Corpo, maternidade e trabalho – o corpo da Mulher à Obra

A luta pela igualdade de géneros não é uma luta pela igualdade absoluta. A mulher é diferente do homem; o seu corpo é diferente e é a maternidade, enquanto capacidade de gerar vida, o principal fator diferenciador.

A mulher que gera vida e que trabalha move-se num mundo laboral que foi essencialmente concebido por homens e para homens, pois evoluiu historicamente num contexto em que era exclusivamente, ou quase exclusivamente, do domínio masculino.

A segregação artificial entre vida familiar e vida laboral é uma violência contra o corpo da mulher

Apesar de terem vindo a ser tomadas medidas legislativas que pretendem promover a inclusão laboral das mulheres e a igualdade de géneros na área profissional, a mudança de paradigma faz-se lentamente.
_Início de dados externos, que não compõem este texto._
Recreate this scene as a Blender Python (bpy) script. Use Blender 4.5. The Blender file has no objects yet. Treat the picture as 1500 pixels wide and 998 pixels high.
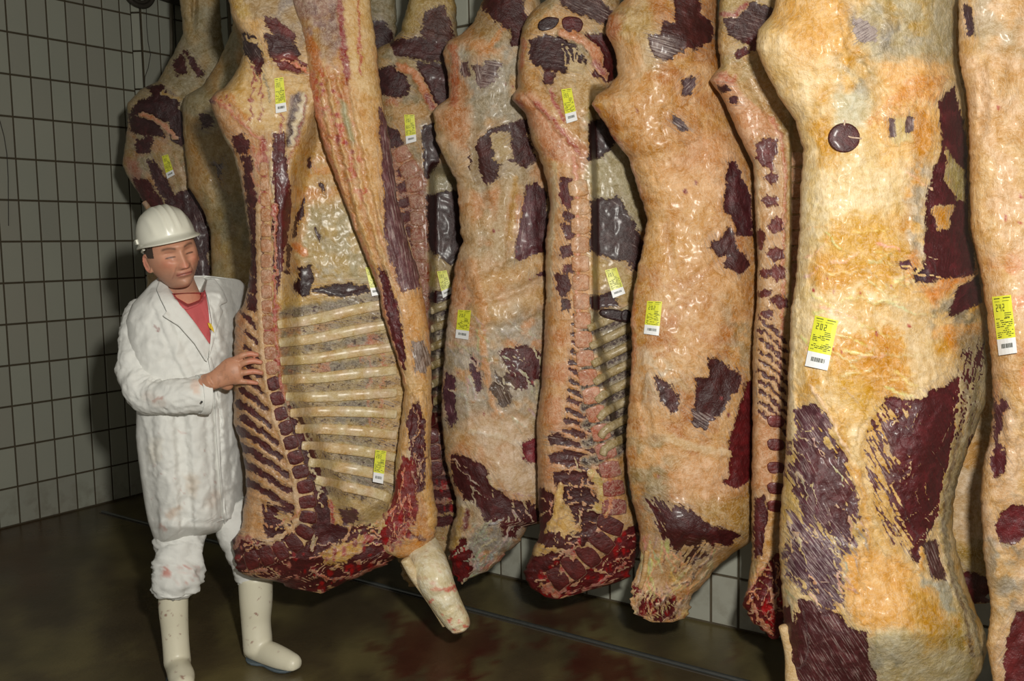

Não é apenas a legislação que tem que mudar, são mentalidades, crenças e práticas incorporadas ao longo de gerações até se tornarem subliminares, inconscientes e insidiosas.

Neste contexto, aquilo que diferencia a mulher pode ser entendido (mesmo que não seja assumido) enquanto um handicap, uma limitação, um fator de perturbação no seu percurso profissional. A gravidez, o aleitamento, o apoio aos filhos, são frequentemente vistos pelo mundo laboral como entraves que comprometem a disponibilidade da mulher para aquilo que realmente interessa, o seu trabalho.
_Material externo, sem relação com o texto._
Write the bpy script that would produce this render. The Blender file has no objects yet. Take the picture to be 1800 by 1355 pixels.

O caminho mais fácil passará contratar homens e não mulheres, pagar mais aos homens do que às mulheres, confiar mais na competência profissional dos homens do que na das mulheres, remeter as mulheres novamente para a esfera do exclusiva do lar, pois estas, por condicionalismos inerentes ao seu corpo maternal, poderão vir a ter a sua capacidade laboral comprometida.

A legislação procura inverter esta tendência mas fá-lo de forma artificial: é uma imposição e não uma convicção. Daí a importância de acompanhar a evolução legislativa com uma revolução das mentalidades. Esta revolução das mentalidades tem que passar necessariamente por uma alteração da forma como se perceciona o próprio trabalho.

A Mulher à Obra reivindica o seu direito a viver plenamente a maternidade e a trabalhar num mundo sem preconceitos

Numa sociedade que possui uma relação obsessivo-compulsiva com a vida, que procura desesperadamente ordenar, sistematizar, compartimentar e hierarquizar as diversas áreas que compõem a nossa existência, a segregação artificial entre vida familiar e vida laboral é uma violência contra o corpo da mulher.

A «Mulher à Obra» procura libertar-se desta violência. Acredita na integração entre família e trabalho, na complementaridade entre duas esferas que se enriquecem mutuamente. Acredita que tem o direito de definir as suas prioridades, de gerir os seus horários, de satisfazer as suas necessidades e de cumprir as suas obrigações da forma que considera mais adequada. Não quer ser subalternizada por regras que não controla, por normas que não criou e por códigos de conduta com os quais não se identifica. Quer ter poder, o poder de conquistar a sua autonomia financeira, de fazer aquilo de que gosta, de explorar o seu potencial, de aprender coisas novas, de conhecer outras realidades, de socializar, de evoluir enquanto pessoa.

Todo este processo se realiza na vida como um todo e não necessariamente num emprego no seu sentido mais estrito. Uma área da vida não pode roubar o espaço das outras. Há um continuum entre todas as áreas, logo a «Mulher à Obra» reivindica o seu direito a viver plenamente a maternidade e a trabalhar num mundo sem preconceitos limitadores nem crenças castradoras. Caso não seja mãe, quer ter tempo para si, para as suas atividades, para os seus interesses, para os seus amigos. Quer ser a sua própria Mulher e não apenas a mulher dos outros.